• [SET TASK]: Reproduce the lines of the material exactly, excluding every image.

• [INFORMATION SUPPLIED]:
* * *

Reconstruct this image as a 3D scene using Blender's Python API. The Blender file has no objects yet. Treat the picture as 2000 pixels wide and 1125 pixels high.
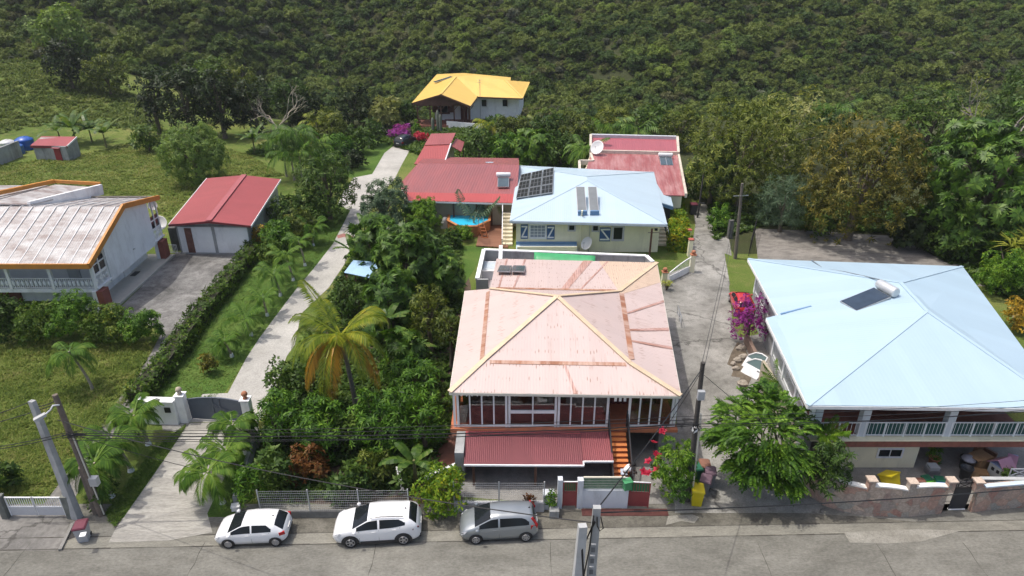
import bpy, math, random
import numpy as np
from mathutils import Vector, Matrix
SC = bpy.context.scene
COL = SC.collection
# ------------------------------------------------------------------ camera
CAMH, PITCH, FPX = 27.0, math.radians(26.0), 1350.0
cam_d = bpy.data.cameras.new("camera"); cam = bpy.data.objects.new("camera", cam_d); COL.objects.link(cam)
cam.location = (0, 0, CAMH); cam.rotation_euler = (math.pi/2-PITCH, 0, 0)
cam_d.sensor_width = 36; cam_d.lens = 36*FPX/2000; cam_d.clip_start = 0.5; cam_d.clip_end = 3000
SC.camera = cam
# ------------------------------------------------------------------ sky and sun
SUN = Vector((-0.38, 0.07, 1.0)).normalized()
world = bpy.data.worlds.new("World"); SC.world = world; world.use_nodes = True
wn = world.node_tree; sky = wn.nodes.new('ShaderNodeTexSky'); sky.sky_type = 'NISHITA'; sky.sun_disc = False
sky.sun_elevation = math.asin(SUN.z); sky.sun_rotation = math.atan2(SUN.x, SUN.y)
sky.air_density = 0.9; sky.dust_density = 5.0; sky.ozone_density = 1.0
wn.links.new(sky.outputs[0], wn.nodes['Background'].inputs[0]); wn.nodes['Background'].inputs[1].default_value = 0.15
sl = bpy.data.lights.new("sun", 'SUN'); sl.energy = 2.1; sl.angle = math.radians(0.55); sl.color = (1.0, 0.95, 0.87)
so = bpy.data.objects.new("sun", sl); COL.objects.link(so); so.location = (-40, 20, 120)
so.rotation_euler = SUN.to_track_quat('Z', 'Y').to_euler()
SC.view_settings.view_transform = 'Standard'; SC.view_settings.look = 'None'
SC.view_settings.exposure = 0.38; SC.view_settings.gamma = 1.0
SC.render.engine = 'CYCLES'
SC.cycles.max_bounces = 6; SC.cycles.transparent_max_bounces = 6

# ------------------------------------------------------------------ layout: a pixel of the photograph as a point at height h
def G(px, py, h=0.0):
    u, v = (px-1000)/FPX, (py-562.5)/FPX
    c, s = math.cos(PITCH), math.sin(PITCH)
    d = Vector((u, c - v*s, -s - v*c)); t = (h-CAMH)/d.z
    return Vector((d.x*t, d.y*t, h))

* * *

• [TASK OUTPUT]:
Reconstruct this image as a 3D scene using Blender's Python API. The Blender file has no objects yet. Treat the picture as 2000 pixels wide and 1125 pixels high.
import bpy, math, random
import numpy as np
from mathutils import Vector, Matrix
SC = bpy.context.scene
COL = SC.collection
# ------------------------------------------------------------------ camera
CAMH, PITCH, FPX = 27.0, math.radians(26.0), 1350.0
cam_d = bpy.data.cameras.new("camera"); cam = bpy.data.objects.new("camera", cam_d); COL.objects.link(cam)
cam.location = (0, 0, CAMH); cam.rotation_euler = (math.pi/2-PITCH, 0, 0)
cam_d.sensor_width = 36; cam_d.lens = 36*FPX/2000; cam_d.clip_start = 0.5; cam_d.clip_end = 3000
SC.camera = cam
# ------------------------------------------------------------------ sky and sun
SUN = Vector((-0.38, 0.07, 1.0)).normalized()
world = bpy.data.worlds.new("World"); SC.world = world; world.use_nodes = True
wn = world.node_tree; sky = wn.nodes.new('ShaderNodeTexSky'); sky.sky_type = 'NISHITA'; sky.sun_disc = False
sky.sun_elevation = math.asin(SUN.z); sky.sun_rotation = math.atan2(SUN.x, SUN.y)
sky.air_density = 0.9; sky.dust_density = 5.0; sky.ozone_density = 1.0
wn.links.new(sky.outputs[0], wn.nodes['Background'].inputs[0]); wn.nodes['Background'].inputs[1].default_value = 0.15
sl = bpy.data.lights.new("sun", 'SUN'); sl.energy = 2.1; sl.angle = math.radians(0.55); sl.color = (1.0, 0.95, 0.87)
so = bpy.data.objects.new("sun", sl); COL.objects.link(so); so.location = (-40, 20, 120)
so.rotation_euler = SUN.to_track_quat('Z', 'Y').to_euler()
SC.view_settings.view_transform = 'Standard'; SC.view_settings.look = 'None'
SC.view_settings.exposure = 0.38; SC.view_settings.gamma = 1.0
SC.render.engine = 'CYCLES'
SC.cycles.max_bounces = 6; SC.cycles.transparent_max_bounces = 6

# ------------------------------------------------------------------ layout: a pixel of the photograph as a point at height h
def G(px, py, h=0.0):
    u, v = (px-1000)/FPX, (py-562.5)/FPX
    c, s = math.cos(PITCH), math.sin(PITCH)
    d = Vector((u, c - v*s, -s - v*c)); t = (h-CAMH)/d.z
    return Vector((d.x*t, d.y*t, h))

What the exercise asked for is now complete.